Slip ‘em some truth serum (or a few scotches), and most General Counsel will tell you their jobs are getting tougher in today’s global economy. For decades it was enough to be a knowledgeable lawyer with superb legal judgment.  Today, however, top management requires them to be both great lawyers and savvy members of the executive team. They must be an instrumental contributor to their company’s strategies and operations, and they also must manage a specialized business unit and service organization – the legal department – efficiently and cost-effectively.


It’s About the Business, Stupid

When you’re in a law firm, “practicing law” is the be-all and end-all of your attention: you naturally focus, seriatim, on specific legal tasks, matters and engagements. However, the minute a lawyer assumes senior in-house responsibility, there must be a fundamental shift in the way he or she understands the company’s legal function: it is not a country unto itself; it exists to support the complex environment of business strategies, operations, production and sales. Rather than focusing only on unique cases and singular events, it is built around multiple recurring and interrelated legal processes.

True, the legal department is a cost center and not a profit center, but the fact is that like their counterparts “on the business side,” today’s GCs must focus on productivity. They must track costs, purge inefficiencies, manage metrics and keep a tight rein on the budget – all while providing excellent support to their company’s business units and internal clients

For many, this is an uphill climb and a break from the past.  As Paul Lippe, a former General Counsel and now CEO of Legal OnRamp puts it, “historically, most General Counsel were lawyers first and operating executives second.  But what we’ve seen over the last decade is that the operationally focused GCs don’t just deliver better efficiency, they deliver better results. ” Lippe is but one of many trying to help GCs morph into their new business-centric identity, and he emphasizes that

“there is an enormous gap between GCs practicing more effectively and those practicing more conventionally.”

A Mighty Lever

One key to increasing productivity and efficiency is the effective generation and utilization of performance-related knowledge. Such knowledge does not spring fully-realized from the ether; it is the product of the transformation of millions of data points into a coherent body of information, which, in turn, forms the foundation for operational knowledge, wisdom and judgment.

Never have legal departments had better tools for mining operational and financial data, scrutinizing it rigorously, and creating a coherent understanding of all the factors and variables that affect costs and benefits. The good news is that there are a plethora of new software products to help chief legal officers drive greater accountability and efficiency into legal department operations.  The bad news is that relatively few are using them.

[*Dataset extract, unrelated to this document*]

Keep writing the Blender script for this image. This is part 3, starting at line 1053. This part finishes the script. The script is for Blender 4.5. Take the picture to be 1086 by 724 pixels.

Take e-billing, for example, an area where technology has provided a way to transcend traditional matter-by-matter legal bookkeeping and produce extraordinary ability to aggregate, analyze, slice and dice all kinds of legal information. However, surveys suggest that today less than 10% of corporate legal departments use e-billing and its built-in data mining horsepower.

Internal Client Accountability

Marc Frohman, former General Counsel of Vishay Intertechnology, a global public technology manufacturing firm, emphasizes that skilled data mining includes looking inward at the legal department’s dealings with its internal clients – the business units that request legal services and often lack the information needed for legal cost accountability

Frohman’s department soon learned to apply its e-billing software to internal metrics and legal service delivery, as well as paying the bills. “Business units can be inefficient requesters and consumers of legal support,” Frohman says, “particularly if it is not provided on a charge-back basis.” He notes that many business unit heads often do not connect service requests with legal budgets and costs, regarding the legal department as a no-cost resource. “E-billing software makes it easy to data mine external counsel utilization trends and cost-benefit consequences, matter by matter, lawyer by lawyer, and business unit by business unit.”

At Frohman’s company, this capability led to the ability to measure and allocate costs and, as appropriate, push significant costs back to the business units in a rational and transparent manner.  “We saw real behavior change, in terms of more disciplined use of internal and external legal resources and a greater stake in budgetary efficiencies. Our software allowed us to call our clients to account with enormous specificity.  We now use phase and task codes to track all external legal services and our software enables both near-term and historical information management.  It is a tool of unprecedented value to any legal department.”

“It also substantially improved the quality and consistency of our reporting,” Frohman says, “and it improved transparency and helped us to rationalize our voluminous patent and trademark demands. Simply stated, it really let us get our arms around all aspects of our legal operations.”

There is no reason why what works so well for public multi-nationals will not produce similar efficiencies for legal departments of all shapes and sizes.  As Paul Lippe points out, “too many lawyers operated under the illusion that you could either have quality or efficiency but not both, and that the value of law was so high that legal departments did not have to be well managed, but that simply is no longer true.”